→ **YOUR TASK**
Transcribe the material from its first line onward, ending with the line that contains "COL = SC.collection" and adding nothing beyond it.

§ §

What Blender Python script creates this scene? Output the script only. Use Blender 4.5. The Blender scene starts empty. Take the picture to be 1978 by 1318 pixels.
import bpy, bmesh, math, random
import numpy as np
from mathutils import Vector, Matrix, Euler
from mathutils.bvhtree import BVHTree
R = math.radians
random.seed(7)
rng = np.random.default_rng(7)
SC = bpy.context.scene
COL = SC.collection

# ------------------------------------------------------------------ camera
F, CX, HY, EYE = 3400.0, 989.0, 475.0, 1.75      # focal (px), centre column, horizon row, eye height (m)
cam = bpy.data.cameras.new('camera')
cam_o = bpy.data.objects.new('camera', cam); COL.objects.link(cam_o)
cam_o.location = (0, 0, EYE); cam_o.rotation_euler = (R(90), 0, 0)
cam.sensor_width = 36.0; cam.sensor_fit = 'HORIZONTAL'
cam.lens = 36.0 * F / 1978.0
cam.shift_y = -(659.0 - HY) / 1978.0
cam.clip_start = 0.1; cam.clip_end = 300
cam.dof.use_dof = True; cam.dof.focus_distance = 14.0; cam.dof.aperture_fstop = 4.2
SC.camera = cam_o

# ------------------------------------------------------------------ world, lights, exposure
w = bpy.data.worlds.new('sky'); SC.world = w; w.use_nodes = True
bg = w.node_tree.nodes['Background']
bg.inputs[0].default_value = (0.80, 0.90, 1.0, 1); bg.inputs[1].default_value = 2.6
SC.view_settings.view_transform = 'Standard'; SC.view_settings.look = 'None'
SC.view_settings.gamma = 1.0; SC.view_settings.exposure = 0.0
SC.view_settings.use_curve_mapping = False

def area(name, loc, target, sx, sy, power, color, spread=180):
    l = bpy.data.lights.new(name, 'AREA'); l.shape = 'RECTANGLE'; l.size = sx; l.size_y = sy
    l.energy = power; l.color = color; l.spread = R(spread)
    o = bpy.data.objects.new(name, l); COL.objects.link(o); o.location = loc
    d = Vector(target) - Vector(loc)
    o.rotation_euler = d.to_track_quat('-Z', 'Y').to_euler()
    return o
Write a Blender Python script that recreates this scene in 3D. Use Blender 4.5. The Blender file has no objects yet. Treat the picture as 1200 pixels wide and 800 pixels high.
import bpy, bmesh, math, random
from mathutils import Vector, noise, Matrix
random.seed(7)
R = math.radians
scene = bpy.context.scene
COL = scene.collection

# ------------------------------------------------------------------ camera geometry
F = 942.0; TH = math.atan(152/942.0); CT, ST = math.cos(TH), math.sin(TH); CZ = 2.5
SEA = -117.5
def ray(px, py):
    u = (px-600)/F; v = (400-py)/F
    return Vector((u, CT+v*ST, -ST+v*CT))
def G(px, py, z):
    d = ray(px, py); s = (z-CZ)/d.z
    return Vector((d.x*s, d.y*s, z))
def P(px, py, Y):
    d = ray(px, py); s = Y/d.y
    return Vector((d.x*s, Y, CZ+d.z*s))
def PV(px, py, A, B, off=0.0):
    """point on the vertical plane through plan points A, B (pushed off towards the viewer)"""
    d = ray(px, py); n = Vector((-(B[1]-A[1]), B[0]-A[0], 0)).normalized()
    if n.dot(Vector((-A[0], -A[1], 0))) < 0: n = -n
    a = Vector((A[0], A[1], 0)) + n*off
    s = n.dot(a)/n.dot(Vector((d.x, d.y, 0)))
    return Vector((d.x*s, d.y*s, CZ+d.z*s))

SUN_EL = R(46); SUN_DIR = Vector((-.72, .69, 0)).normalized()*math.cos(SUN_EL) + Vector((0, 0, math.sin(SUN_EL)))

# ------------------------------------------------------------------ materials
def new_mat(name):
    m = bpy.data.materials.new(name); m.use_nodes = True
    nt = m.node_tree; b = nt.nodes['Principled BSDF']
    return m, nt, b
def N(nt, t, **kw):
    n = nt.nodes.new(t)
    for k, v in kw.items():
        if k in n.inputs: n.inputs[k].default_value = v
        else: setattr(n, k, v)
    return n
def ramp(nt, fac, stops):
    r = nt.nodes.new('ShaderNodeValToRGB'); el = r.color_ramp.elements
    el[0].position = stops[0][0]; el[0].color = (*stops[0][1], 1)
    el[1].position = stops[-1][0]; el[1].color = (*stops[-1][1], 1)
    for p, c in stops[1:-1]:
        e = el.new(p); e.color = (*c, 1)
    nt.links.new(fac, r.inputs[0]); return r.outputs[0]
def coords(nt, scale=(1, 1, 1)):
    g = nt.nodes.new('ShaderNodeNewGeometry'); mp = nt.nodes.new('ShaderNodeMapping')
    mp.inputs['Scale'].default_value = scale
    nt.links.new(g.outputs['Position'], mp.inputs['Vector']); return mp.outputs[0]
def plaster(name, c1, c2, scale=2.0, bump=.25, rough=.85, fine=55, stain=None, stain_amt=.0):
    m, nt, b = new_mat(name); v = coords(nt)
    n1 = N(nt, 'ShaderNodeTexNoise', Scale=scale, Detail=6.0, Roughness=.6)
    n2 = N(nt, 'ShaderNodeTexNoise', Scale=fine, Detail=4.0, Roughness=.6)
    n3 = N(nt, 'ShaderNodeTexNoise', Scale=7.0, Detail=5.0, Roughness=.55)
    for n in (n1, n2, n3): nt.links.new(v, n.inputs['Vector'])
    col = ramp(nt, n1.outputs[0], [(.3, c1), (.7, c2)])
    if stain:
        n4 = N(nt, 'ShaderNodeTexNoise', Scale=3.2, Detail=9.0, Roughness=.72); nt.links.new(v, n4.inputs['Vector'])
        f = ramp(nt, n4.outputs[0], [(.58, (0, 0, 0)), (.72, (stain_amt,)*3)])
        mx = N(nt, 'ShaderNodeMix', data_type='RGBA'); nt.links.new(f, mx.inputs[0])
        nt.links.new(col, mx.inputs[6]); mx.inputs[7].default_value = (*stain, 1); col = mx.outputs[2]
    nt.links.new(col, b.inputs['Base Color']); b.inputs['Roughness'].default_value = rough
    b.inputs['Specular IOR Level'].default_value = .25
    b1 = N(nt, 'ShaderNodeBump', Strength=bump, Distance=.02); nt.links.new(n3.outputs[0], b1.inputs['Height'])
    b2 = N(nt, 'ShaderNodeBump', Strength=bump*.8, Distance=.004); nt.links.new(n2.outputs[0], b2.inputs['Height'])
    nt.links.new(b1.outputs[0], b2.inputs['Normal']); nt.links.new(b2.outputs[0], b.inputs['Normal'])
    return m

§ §

→ **CORRECT RESPONSE**
What Blender Python script creates this scene? Output the script only. Use Blender 4.5. The Blender scene starts empty. Take the picture to be 1978 by 1318 pixels.
import bpy, bmesh, math, random
import numpy as np
from mathutils import Vector, Matrix, Euler
from mathutils.bvhtree import BVHTree
R = math.radians
random.seed(7)
rng = np.random.default_rng(7)
SC = bpy.context.scene
COL = SC.collection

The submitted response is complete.